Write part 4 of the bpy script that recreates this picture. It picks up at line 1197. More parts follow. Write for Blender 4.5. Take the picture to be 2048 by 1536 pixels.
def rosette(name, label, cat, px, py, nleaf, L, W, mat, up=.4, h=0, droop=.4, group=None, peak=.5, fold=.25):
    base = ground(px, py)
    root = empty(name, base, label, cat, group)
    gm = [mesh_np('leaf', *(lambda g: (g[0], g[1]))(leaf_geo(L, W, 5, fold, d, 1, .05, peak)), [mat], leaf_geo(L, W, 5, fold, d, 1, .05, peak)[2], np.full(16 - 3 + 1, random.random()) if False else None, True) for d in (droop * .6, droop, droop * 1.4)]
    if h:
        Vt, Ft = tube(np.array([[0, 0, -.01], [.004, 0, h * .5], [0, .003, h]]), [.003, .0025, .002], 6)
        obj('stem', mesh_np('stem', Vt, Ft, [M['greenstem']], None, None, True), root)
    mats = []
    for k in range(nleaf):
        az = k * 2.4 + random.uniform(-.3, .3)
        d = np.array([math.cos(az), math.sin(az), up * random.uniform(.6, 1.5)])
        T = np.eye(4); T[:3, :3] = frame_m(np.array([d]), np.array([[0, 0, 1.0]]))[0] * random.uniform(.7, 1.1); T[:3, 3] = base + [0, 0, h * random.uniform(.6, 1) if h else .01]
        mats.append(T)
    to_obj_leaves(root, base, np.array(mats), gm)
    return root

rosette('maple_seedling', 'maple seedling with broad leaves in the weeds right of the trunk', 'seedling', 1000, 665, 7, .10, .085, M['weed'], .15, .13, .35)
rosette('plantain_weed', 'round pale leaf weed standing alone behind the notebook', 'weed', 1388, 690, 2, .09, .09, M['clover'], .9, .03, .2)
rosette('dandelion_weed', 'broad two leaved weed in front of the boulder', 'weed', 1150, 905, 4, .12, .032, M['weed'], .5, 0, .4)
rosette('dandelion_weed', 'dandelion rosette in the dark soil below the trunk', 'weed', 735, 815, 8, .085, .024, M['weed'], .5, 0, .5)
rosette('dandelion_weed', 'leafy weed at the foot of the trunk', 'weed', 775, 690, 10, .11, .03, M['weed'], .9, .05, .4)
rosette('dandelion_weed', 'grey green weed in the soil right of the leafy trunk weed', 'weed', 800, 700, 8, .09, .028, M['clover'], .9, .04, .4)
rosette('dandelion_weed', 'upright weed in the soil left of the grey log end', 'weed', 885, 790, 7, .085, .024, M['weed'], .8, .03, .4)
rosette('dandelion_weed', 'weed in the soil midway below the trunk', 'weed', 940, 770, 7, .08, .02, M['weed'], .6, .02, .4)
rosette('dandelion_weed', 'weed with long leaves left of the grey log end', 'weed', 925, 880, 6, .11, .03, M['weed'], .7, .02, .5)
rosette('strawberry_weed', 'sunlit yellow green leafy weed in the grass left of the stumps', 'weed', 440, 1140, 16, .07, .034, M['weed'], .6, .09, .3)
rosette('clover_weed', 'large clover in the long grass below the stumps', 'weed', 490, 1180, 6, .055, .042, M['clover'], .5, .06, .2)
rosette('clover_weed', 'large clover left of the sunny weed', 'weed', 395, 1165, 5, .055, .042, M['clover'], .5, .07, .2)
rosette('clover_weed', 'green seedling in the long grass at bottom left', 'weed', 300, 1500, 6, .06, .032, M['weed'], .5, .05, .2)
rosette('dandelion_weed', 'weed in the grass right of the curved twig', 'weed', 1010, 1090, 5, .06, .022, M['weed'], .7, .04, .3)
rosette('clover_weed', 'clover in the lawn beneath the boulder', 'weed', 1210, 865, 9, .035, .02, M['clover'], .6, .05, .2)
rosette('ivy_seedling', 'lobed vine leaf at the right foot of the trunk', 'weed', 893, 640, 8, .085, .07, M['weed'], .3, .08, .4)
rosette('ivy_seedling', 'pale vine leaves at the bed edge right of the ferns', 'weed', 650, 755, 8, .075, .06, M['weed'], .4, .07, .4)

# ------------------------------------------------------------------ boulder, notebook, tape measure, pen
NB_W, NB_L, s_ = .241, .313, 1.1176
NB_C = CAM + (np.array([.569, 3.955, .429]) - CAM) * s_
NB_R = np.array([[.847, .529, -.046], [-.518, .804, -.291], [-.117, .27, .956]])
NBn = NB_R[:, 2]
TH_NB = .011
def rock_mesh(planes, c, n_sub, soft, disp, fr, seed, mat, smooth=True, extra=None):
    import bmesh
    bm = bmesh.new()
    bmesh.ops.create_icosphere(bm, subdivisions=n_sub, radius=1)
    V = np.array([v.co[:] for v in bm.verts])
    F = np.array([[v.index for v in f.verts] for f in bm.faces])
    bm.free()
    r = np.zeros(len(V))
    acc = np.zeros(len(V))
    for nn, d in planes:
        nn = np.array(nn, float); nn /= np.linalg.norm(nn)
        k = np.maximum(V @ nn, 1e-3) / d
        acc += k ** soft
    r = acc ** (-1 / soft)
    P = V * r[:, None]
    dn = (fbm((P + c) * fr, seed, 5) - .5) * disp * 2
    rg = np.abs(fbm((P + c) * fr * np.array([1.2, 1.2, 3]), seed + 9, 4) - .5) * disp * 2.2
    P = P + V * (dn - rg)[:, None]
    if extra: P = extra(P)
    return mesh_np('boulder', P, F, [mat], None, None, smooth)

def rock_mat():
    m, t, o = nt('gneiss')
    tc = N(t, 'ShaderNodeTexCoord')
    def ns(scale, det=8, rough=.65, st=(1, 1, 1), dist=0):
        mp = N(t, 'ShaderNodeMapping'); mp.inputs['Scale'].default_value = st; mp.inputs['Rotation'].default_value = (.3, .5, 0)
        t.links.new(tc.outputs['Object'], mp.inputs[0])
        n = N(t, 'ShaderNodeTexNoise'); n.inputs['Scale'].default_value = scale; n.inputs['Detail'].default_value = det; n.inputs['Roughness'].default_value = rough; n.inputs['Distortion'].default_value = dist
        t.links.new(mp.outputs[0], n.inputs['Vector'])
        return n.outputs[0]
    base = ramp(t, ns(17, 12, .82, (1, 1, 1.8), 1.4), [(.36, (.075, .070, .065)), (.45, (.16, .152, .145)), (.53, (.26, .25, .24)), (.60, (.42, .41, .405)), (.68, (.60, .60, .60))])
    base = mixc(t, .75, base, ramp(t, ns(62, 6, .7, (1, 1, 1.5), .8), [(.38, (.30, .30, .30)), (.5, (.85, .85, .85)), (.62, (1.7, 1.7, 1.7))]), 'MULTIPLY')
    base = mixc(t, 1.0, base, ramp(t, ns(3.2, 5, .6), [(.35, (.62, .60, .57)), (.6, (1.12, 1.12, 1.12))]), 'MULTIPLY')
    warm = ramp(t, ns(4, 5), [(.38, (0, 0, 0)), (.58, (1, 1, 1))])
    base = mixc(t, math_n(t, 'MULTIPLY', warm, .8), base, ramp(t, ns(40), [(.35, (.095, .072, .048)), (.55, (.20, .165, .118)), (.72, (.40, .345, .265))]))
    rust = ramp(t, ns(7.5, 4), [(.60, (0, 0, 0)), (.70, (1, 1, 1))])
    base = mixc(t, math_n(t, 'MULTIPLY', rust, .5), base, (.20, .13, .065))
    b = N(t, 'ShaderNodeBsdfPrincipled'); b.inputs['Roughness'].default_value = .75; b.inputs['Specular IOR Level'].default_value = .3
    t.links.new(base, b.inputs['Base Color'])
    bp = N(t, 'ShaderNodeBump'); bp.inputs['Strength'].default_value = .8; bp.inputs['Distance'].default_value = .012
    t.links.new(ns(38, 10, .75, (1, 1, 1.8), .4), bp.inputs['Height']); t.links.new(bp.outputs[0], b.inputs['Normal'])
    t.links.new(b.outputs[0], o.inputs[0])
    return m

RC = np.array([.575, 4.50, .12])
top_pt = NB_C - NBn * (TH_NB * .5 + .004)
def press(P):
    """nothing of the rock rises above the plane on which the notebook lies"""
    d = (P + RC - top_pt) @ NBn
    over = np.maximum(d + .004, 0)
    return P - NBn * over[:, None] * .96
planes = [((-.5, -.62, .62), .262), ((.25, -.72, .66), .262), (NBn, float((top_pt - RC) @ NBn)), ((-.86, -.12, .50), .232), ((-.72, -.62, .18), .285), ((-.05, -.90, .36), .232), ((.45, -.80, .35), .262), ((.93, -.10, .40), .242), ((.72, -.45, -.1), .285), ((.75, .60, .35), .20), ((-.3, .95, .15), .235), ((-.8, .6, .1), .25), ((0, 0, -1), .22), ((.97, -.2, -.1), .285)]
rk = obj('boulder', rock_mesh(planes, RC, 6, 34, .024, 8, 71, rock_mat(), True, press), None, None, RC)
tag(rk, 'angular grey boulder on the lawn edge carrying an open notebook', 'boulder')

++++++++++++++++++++

# Brief:
Without changing anything, quote the lines from the top of the data to the line that contains "return root", including that line.

# Exercise result:
Write part 4 of the bpy script that recreates this picture. It picks up at line 1197. More parts follow. Write for Blender 4.5. Take the picture to be 2048 by 1536 pixels.
def rosette(name, label, cat, px, py, nleaf, L, W, mat, up=.4, h=0, droop=.4, group=None, peak=.5, fold=.25):
    base = ground(px, py)
    root = empty(name, base, label, cat, group)
    gm = [mesh_np('leaf', *(lambda g: (g[0], g[1]))(leaf_geo(L, W, 5, fold, d, 1, .05, peak)), [mat], leaf_geo(L, W, 5, fold, d, 1, .05, peak)[2], np.full(16 - 3 + 1, random.random()) if False else None, True) for d in (droop * .6, droop, droop * 1.4)]
    if h:
        Vt, Ft = tube(np.array([[0, 0, -.01], [.004, 0, h * .5], [0, .003, h]]), [.003, .0025, .002], 6)
        obj('stem', mesh_np('stem', Vt, Ft, [M['greenstem']], None, None, True), root)
    mats = []
    for k in range(nleaf):
        az = k * 2.4 + random.uniform(-.3, .3)
        d = np.array([math.cos(az), math.sin(az), up * random.uniform(.6, 1.5)])
        T = np.eye(4); T[:3, :3] = frame_m(np.array([d]), np.array([[0, 0, 1.0]]))[0] * random.uniform(.7, 1.1); T[:3, 3] = base + [0, 0, h * random.uniform(.6, 1) if h else .01]
        mats.append(T)
    to_obj_leaves(root, base, np.array(mats), gm)
    return root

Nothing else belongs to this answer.